業績の厳しい店舗こそ、ピークアップ法を実践しよう!

来期の売上計画を策定する時期になり、多くの商業施設や小売店舗が売上目標を設定していることと思います。しかし、業績が厳しい店舗ほど、前年同月比(昨対)を基準に計画を立てる傾向が強く、結果として成長機会を逃してしまうことが少なくありません。特に、利益確保を優先しすぎた結果、在庫を減らしすぎたり、価格を上げたことで買上率が下がるなど、悪循環に陥る店舗も多いのが実情です。

このような状況にある店舗こそ、ピークアップ法を実践するべきです。売上を最大化するためには、単に粗利率を高めるのではなく、粗利高(=売上×粗利率)を増やすことが重要です。そのためには、売れるタイミングで確実に売上を伸ばす戦略が必要になります。


ピークアップ法とは?

ピークアップ法とは、「売れる月」「売れる週」「売れる曜日」「売れる時間」に、「売れる商品」の販売を最大化するという手法です。これにより、チャンスロスを防ぎ、売上を最大化できます。

しかし、業績の厳しい店舗では、「昨対比を超えると翌年度のハードルが上がる」と警戒し、伸ばせる時に伸ばし切らないことも多々あります。これでは、せっかくの成長機会を自ら潰してしまうことになります。

売上は、お客様の支持率の表れです。厳しい状況の中でも、売上が伸びる時間帯や人気商品の傾向を把握し、それを活かした売場作りを行うことが、業績回復の第一歩となります。


成功事例①:アパレル店舗のケース

あるショッピングモール内のアパレル店舗Aは、業績が低迷し、売上計画も前年同月比を少し上回る程度に抑えられていました。特に平日の売上が低く、土日に頼る状況でした。

そこで、ピークアップ法を導入し、**「土日の午後2時〜5時が最も売れる時間帯」**であることをデータ分析で特定。この時間帯に向けて以下の施策を実行しました。

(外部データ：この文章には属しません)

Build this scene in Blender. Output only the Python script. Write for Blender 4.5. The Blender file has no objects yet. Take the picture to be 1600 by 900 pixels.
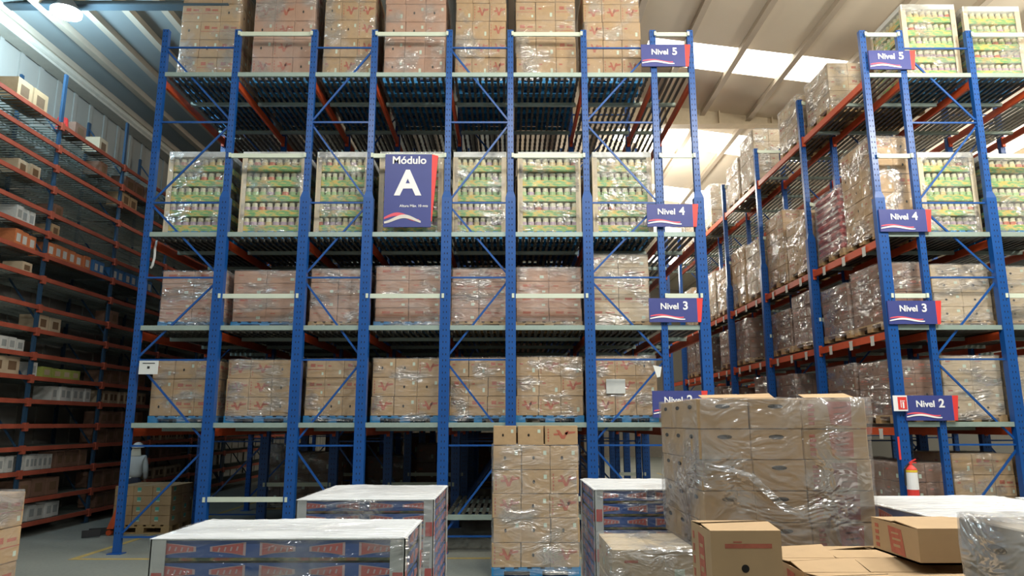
import bpy, bmesh, math, random
from mathutils import Vector, Matrix, Euler
random.seed(7)
R = math.radians
scene = bpy.context.scene
COL = scene.collection

# ------------------------------------------------------------------ camera
cam_d = bpy.data.cameras.new('camera'); cam = bpy.data.objects.new('camera', cam_d); COL.objects.link(cam)
cam_d.sensor_width = 36.0; cam_d.lens = 1117.3 / 1600 * 36.0; cam_d.clip_end = 300
_fw = Vector((0.00483866, 0.98256177, 0.18587351)); _rt = Vector((0.99998822, -0.00468315, -0.00127567)); _up = Vector((0.00038295, -0.18587748, 0.98257285))
_m = Matrix((_rt, _up, -_fw)).transposed().to_4x4(); _m.translation = Vector((0, 0, 2.0)); cam.matrix_world = _m
scene.camera = cam

# ------------------------------------------------------------------ view, world, added lights
scene.view_settings.view_transform = 'Standard'; scene.view_settings.look = 'None'
scene.view_settings.gamma = 1.0; scene.view_settings.use_curve_mapping = False
scene.view_settings.exposure = 0.0
scene.cycles.max_bounces = 6; scene.cycles.transparent_max_bounces = 12; scene.cycles.diffuse_bounces = 3
scene.cycles.glossy_bounces = 2; scene.cycles.caustics_reflective = False; scene.cycles.caustics_refractive = False
scene.cycles.sample_clamp_indirect = 4.0; scene.cycles.use_denoising = True
w = bpy.data.worlds.new('world'); scene.world = w; w.use_nodes = True
w.node_tree.nodes['Background'].inputs[0].default_value = (0.55, 0.68, 0.8, 1); w.node_tree.nodes['Background'].inputs[1].default_value = 0.6

SKYLIGHT_POWER = 6.0
def area(name, loc, size, power, colour, rot=(0, 0, 0), sy=None):
    l = bpy.data.lights.new(name, 'AREA'); l.energy = power; l.color = colour; l.size = size
    if sy: l.shape = 'RECTANGLE'; l.size_y = sy
    o = bpy.data.objects.new(name, l); COL.objects.link(o); o.location = loc; o.rotation_euler = rot
    return o
for (x, y, p) in ((-6.5, 4.5, 90), (-1.5, 4.0, 210), (3.5, 4.0, 240), (8.5, 4.5, 180), (-4, -2.5, 180), (3, -2.5, 230)):
    area('front_fill_light', (x, y, 9.9), 0.45, p, (0.93, 0.98, 1.0))  # unseen lights added under the roof for front illumination
for (x, y, z, p) in ((-3.2, 7.0, 8.8, 210), (0.6, 7.0, 8.8, 400), (4.2, 7.2, 8.6, 560), (8.2, 8.0, 8.2, 900), (5.0, 22.5, 9.3, 420), (13.0, 11.0, 8.2, 700), (4.0, 1.5, 9.2, 200), (14.5, 20.0, 8.0, 800), (4.9, 30.0, 8.4, 900)):      # added fill points without fixtures, brightening roof and upper loads
    l_ = bpy.data.lights.new('roof_fill_light', 'POINT'); l_.energy = p; l_.color = (1.0, 0.93, 0.80); l_.shadow_soft_size = 0.3
    o_ = bpy.data.objects.new('roof_fill_light', l_); COL.objects.link(o_); o_.location = (x, y, z)

# ------------------------------------------------------------------ materials
MATS = {}
def nodes(name):
    m = bpy.data.materials.new(name); m.use_nodes = True
    nt = m.node_tree; return m, nt, nt.nodes['Principled BSDF'], nt.nodes, nt.links
def mat(name, col, rough=0.6, metal=0.0, var=0.12, scale=8.0, bump=0.0, stretch=(1, 1, 1), spec=0.5, coords='Object'):
    if name in MATS: return MATS[name]
    m, nt, b, N, L = nodes(name)
    tc = N.new('ShaderNodeTexCoord'); mp = N.new('ShaderNodeMapping'); mp.inputs['Scale'].default_value = stretch
    nz = N.new('ShaderNodeTexNoise'); nz.inputs['Scale'].default_value = scale; nz.inputs['Detail'].default_value = 4
    L.new(tc.outputs[coords], mp.inputs[0]); L.new(mp.outputs[0], nz.inputs['Vector'])
    cr = N.new('ShaderNodeMixRGB'); c = Vector(col)
    cr.inputs[1].default_value = (*[max(0, v * (1 - var)) for v in c], 1); cr.inputs[2].default_value = (*[min(1, v * (1 + var)) for v in c], 1)
    L.new(nz.outputs['Fac'], cr.inputs[0]); L.new(cr.outputs[0], b.inputs['Base Color'])
    b.inputs['Roughness'].default_value = rough; b.inputs['Metallic'].default_value = metal; b.inputs['Specular IOR Level'].default_value = spec
    if bump:
        bp = N.new('ShaderNodeBump'); bp.inputs['Strength'].default_value = bump; bp.inputs['Distance'].default_value = 0.01
        L.new(nz.outputs['Fac'], bp.inputs['Height']); L.new(bp.outputs[0], b.inputs['Normal'])
    MATS[name] = m; return m
def emis(name, col, s):
    m, nt, b, N, L = nodes(name)
    b.inputs['Base Color'].default_value = (*col, 1); b.inputs['Emission Color'].default_value = (*col, 1); b.inputs['Emission Strength'].default_value = s
    MATS[name] = m; return m

BLUE = mat('blue_rack_paint', (0.006, 0.075, 0.31), 0.36, var=0.15, scale=3)
ORANGE = mat('orange_rack_paint', (0.60, 0.085, 0.022), 0.5, var=0.18, scale=4)
GALV = mat('galvanised_steel', (0.34, 0.44, 0.41), 0.38, 0.3, 0.12, 6)
RAIL = mat('roller_rail_steel', (0.13, 0.13, 0.11), 0.38, 0.6, 0.2, 5)
WHEEL = mat('roller_wheel_steel', (0.17, 0.17, 0.15), 0.3, 0.6, 0.15, 5)
TIE = mat('pale_tie_bar_paint', (0.60, 0.68, 0.58), 0.45, 0.0, 0.08, 5)
KRAFT = mat('kraft_card', (0.44, 0.30, 0.165), 0.8, var=0.14, scale=5, bump=0.06)
KRAFT2 = mat('pinkish_card', (0.44, 0.27, 0.195), 0.8, var=0.14, scale=5, bump=0.06)
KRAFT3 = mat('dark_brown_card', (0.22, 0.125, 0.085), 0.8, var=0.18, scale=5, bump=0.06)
KRAFT4 = mat('pale_card', (0.52, 0.42, 0.29), 0.8, var=0.1, scale=5, bump=0.06)
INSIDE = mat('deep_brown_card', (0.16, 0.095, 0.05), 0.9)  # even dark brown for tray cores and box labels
REDINK = mat('red_ink', (0.42, 0.12, 0.075), 0.7, var=0.35, scale=25)
DARKHOLE = mat('hole', (0.012, 0.010, 0.009), 0.9)
STICK = mat('pale_sticker', (0.55, 0.66, 0.56), 0.6, var=0.05)
TEAL = mat('teal_sticker', (0.10, 0.42, 0.33), 0.6, var=0.05)
TAPE = mat('parcel_tape', (0.45, 0.36, 0.24), 0.35, var=0.05)
WOOD = mat('pallet_wood', (0.42, 0.28, 0.13), 0.8, var=0.25, scale=6, stretch=(8, 1, 1), bump=0.15)
BLUEWOOD = mat('blue_pallet_paint', (0.015, 0.20, 0.47), 0.65, var=0.25, scale=6)
WHITE = mat('white_board', (0.72, 0.76, 0.76), 0.5, var=0.05, scale=5)
CREAM = mat('cream_board', (0.62, 0.54, 0.40), 0.7, var=0.08, scale=5)
RED = mat('red_plastic', (0.72, 0.05, 0.045), 0.45, var=0.05)
NAVY = mat('navy_sign_face', (0.045, 0.06, 0.25), 0.45, var=0.06)
LETTER = mat('white_lettering', (0.85, 0.87, 0.90), 0.5, var=0.02)
SWRED = mat('pink_red_swoosh', (0.72, 0.10, 0.15), 0.5, var=0.03)
ROOF = mat('cream_roof_sheet', (0.76, 0.68, 0.55), 0.62, var=0.05, scale=1.5)
ROOFL = mat('grey_roof_sheet', (0.30, 0.34, 0.34), 0.65, var=0.06, scale=1.5)
ROOFRIB = mat('roof_purlin', (0.50, 0.43, 0.34), 0.6, var=0.08, scale=2)
WALLM = mat('grey_wall_sheet', (0.36, 0.36, 0.33), 0.75, var=0.08, scale=0.8)
YELLOW = mat('yellow_floor_paint', (0.42, 0.31, 0.10), 0.7, var=0.25, scale=14)
BLACK = mat('black_rubber', (0.02, 0.02, 0.022), 0.6)

def brickish_floor():
    m, nt, b, N, L = nodes('concrete_floor')
    tc = N.new('ShaderNodeTexCoord'); n1 = N.new('ShaderNodeTexNoise'); n1.inputs['Scale'].default_value = 0.6; n1.inputs['Detail'].default_value = 8
    n2 = N.new('ShaderNodeTexNoise'); n2.inputs['Scale'].default_value = 22; n2.inputs['Detail'].default_value = 5
    mx = N.new('ShaderNodeMixRGB'); mx.inputs[0].default_value = 0.4
    L.new(tc.outputs['Object'], n1.inputs['Vector']); L.new(tc.outputs['Object'], n2.inputs['Vector'])
    L.new(n1.outputs['Fac'], mx.inputs[1]); L.new(n2.outputs['Fac'], mx.inputs[2])
    cr = N.new('ShaderNodeValToRGB'); cr.color_ramp.elements[0].position = 0.3; cr.color_ramp.elements[0].color = (0.17, 0.185, 0.165, 1)
    cr.color_ramp.elements[1].position = 0.7; cr.color_ramp.elements[1].color = (0.28, 0.295, 0.265, 1)
    L.new(mx.outputs[0], cr.inputs[0]); L.new(cr.outputs[0], b.inputs['Base Color']); b.inputs['Roughness'].default_value = 0.55
    return m
FLOOR = brickish_floor()

def film(name, opacity, white=(0.8, 0.82, 0.84), rough=0.13, sc=(2.6, 2.6, 8.5), bump=1.0, streak=0.30, gloss=0.22):
    m, nt, b, N, L = nodes(name)
    out = N['Material Output']
    tc = N.new('ShaderNodeTexCoord'); mp = N.new('ShaderNodeMapping'); mp.inputs['Scale'].default_value = sc; mp.inputs['Rotation'].default_value = (0.12, 0.16, 0)
    oi = N.new('ShaderNodeObjectInfo'); ad = N.new('ShaderNodeVectorMath'); ad.operation = 'ADD'
    mu = N.new('ShaderNodeMath'); mu.operation = 'MULTIPLY'; mu.inputs[1].default_value = 37.0
    L.new(oi.outputs['Random'], mu.inputs[0]); L.new(tc.outputs['Object'], ad.inputs[0]); L.new(mu.outputs[0], ad.inputs[1]); L.new(ad.outputs[0], mp.inputs[0])
    n1 = N.new('ShaderNodeTexNoise'); n1.inputs['Scale'].default_value = 1.0; n1.inputs['Detail'].default_value = 3; n1.inputs['Roughness'].default_value = 0.62; n1.inputs['Distortion'].default_value = 1.2
    L.new(mp.outputs[0], n1.inputs['Vector'])
    n3 = N.new('ShaderNodeTexNoise'); n3.inputs['Scale'].default_value = 2.6; n3.inputs['Detail'].default_value = 2
    L.new(ad.outputs[0], n3.inputs['Vector'])
    bp = N.new('ShaderNodeBump'); bp.inputs['Strength'].default_value = bump; bp.inputs['Distance'].default_value = 0.10
    L.new(n1.outputs['Fac'], bp.inputs['Height'])
    b.inputs['Base Color'].default_value = (*white, 1); b.inputs['Roughness'].default_value = 0.3; b.inputs['Specular IOR Level'].default_value = 0.5
    L.new(bp.outputs[0], b.inputs['Normal'])
    tr = N.new('ShaderNodeBsdfTransparent'); gl = N.new('ShaderNodeBsdfGlossy'); gl.inputs['Roughness'].default_value = rough
    L.new(bp.outputs[0], gl.inputs['Normal'])
    mr = N.new('ShaderNodeMapRange'); mr.inputs[1].default_value = 0.42; mr.inputs[2].default_value = 0.72; mr.inputs[3].default_value = opacity; mr.inputs[4].default_value = opacity + streak
    mlt = N.new('ShaderNodeMath'); mlt.operation = 'MULTIPLY_ADD'; mlt.inputs[1].default_value = 0.5
    hl = N.new('ShaderNodeMath'); hl.operation = 'MULTIPLY'; hl.inputs[1].default_value = 0.5
    L.new(n3.outputs['Fac'], hl.inputs[0]); L.new(n1.outputs['Fac'], mlt.inputs[0]); L.new(hl.outputs[0], mlt.inputs[2]); L.new(mlt.outputs[0], mr.inputs[0])
    s1 = N.new('ShaderNodeMixShader'); L.new(mr.outputs[0], s1.inputs[0]); L.new(tr.outputs[0], s1.inputs[1]); L.new(b.outputs[0], s1.inputs[2])
    s2 = N.new('ShaderNodeMixShader')
    n4 = N.new('ShaderNodeTexNoise'); n4.inputs['Scale'].default_value = 2.2; n4.inputs['Detail'].default_value = 3
    mp2 = N.new('ShaderNodeMapping'); mp2.inputs['Location'].default_value = (5.2, 1.7, 3.3); mp2.inputs['Scale'].default_value = (1, 1, 1.8); L.new(ad.outputs[0], mp2.inputs[0]); L.new(mp2.outputs[0], n4.inputs['Vector'])
    m4 = N.new('ShaderNodeMapRange'); m4.inputs[1].default_value = 0.50; m4.inputs[2].default_value = 0.64; m4.inputs[3].default_value = 0.03; m4.inputs[4].default_value = gloss
    L.new(n4.outputs['Fac'], m4.inputs[0]); L.new(m4.outputs[0], s2.inputs[0])
    m5 = N.new('ShaderNodeMath'); m5.operation = 'MULTIPLY_ADD'; m5.inputs[1].default_value = 0.55; m5.use_clamp = True  # whitens the glossy patches: film glare put into its diffuse colour
    L.new(m4.outputs[0], m5.inputs[0]); L.new(mr.outputs[0], m5.inputs[2]); L.new(m5.outputs[0], s1.inputs[0]); L.new(s1.outputs[0], s2.inputs[1]); L.new(gl.outputs[0], s2.inputs[2])
    L.new(s2.outputs[0], out.inputs['Surface'])
    MATS[name] = m; return m
FILM = film('stretch_film', 0.02, streak=0.16, gloss=0.36, sc=(2.4, 2.4, 8.0))
FILMTHICK = film('layered_stretch_film', 0.05, streak=0.30, gloss=0.36)
FILMTOP = film('taut_white_film', 0.6, white=(0.80, 0.82, 0.84), sc=(1.5, 22.0, 6.0), bump=0.5, streak=0.3, gloss=0.3)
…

  1. 土日午後の販売スタッフを増員し、接客率を向上。
  2. 人気アイテムを入口付近の「ベストポジション」に陳列し、入店率を上げる。
  3. 試着率を高めるために、フィッティングルーム近くにコーディネート提案を設置
  4. 「時間限定プロモーション」を実施し、ピークタイムの客単価を向上。

結果、土日の売上が前年比120%に増加し、さらに平日も「このお店は人気がある」という印象が広まり、客数が徐々に増加。月全体の売上も前年比110%を達成しました。


成功事例②:食品スーパーのケース

郊外の食品スーパーB店は、近隣に競合店が多く、価格競争に巻き込まれていました。特に**夕方の時間帯(16時~19時)**の集客力が低いことが課題でした。

そこで、ピークアップ法を活用し、以下の施策を実行しました。

  1. 夕方の買い物客に人気のある「お惣菜」「時短食材」を入口に配置
  2. 16時~18時の時間帯限定で「お買い得セット」販売(例:お惣菜+ご飯セットで特別価格)。
  3. レジ前で夕食レシピの提案POPを掲示し、ついで買いを促進

結果、夕方の時間帯の売上が前年比125%増加し、1日の総売上も安定して上昇しました。


ピークアップ法を成功させるために

ピークアップ法を成功させるためには、商圏特性と競合状況を理解し、売れるタイミングに売れる商品を適切に配置することが鍵となります。

具体的な実践ポイント

●売れる時間帯・曜日・商品の分析を行い、ピークタイムを特定する。
● 施設全体の客数データと比較し、自店舗の課題を明確化する。
● ピークタイムに合わせたスタッフ配置と売場レイアウトの最適を行う。
● デベロッパーやチェーン本部と連携し、売れる商品を確実に在庫確保する。

例えば、同じショッピングモール内の店舗でも、**売上の高い店舗と低い店舗の違いは「ベストポジションでの展開力」**にあります。商業施設全体の客数は同じでも、売れる商品を適切に配置できているかどうかで、売上に大きな差が生まれます。


まとめ

業績の厳しい店舗こそ、ピークアップ法を実践し、売れる時に売れる商品の販売を最大化することが重要です。売れるタイミングでしっかり売り切ることで、客数・客単価を上げ、売上のトップラインを伸ばすことができます。

店長や現場スタッフは、デベロッパーや本部と連携し、ピークタイムに向けた最適な売場づくりとオペレーションを整えることが求められます。特に、売上の伸びを警戒して成長機会を逃すのではなく、「伸ばせるときに伸ばす」意識を持つことが、業績回復のカギとなるのです。

来期こそ、ピークアップ法を活用し、売上回復のチャンスを最大限に活かしましょう!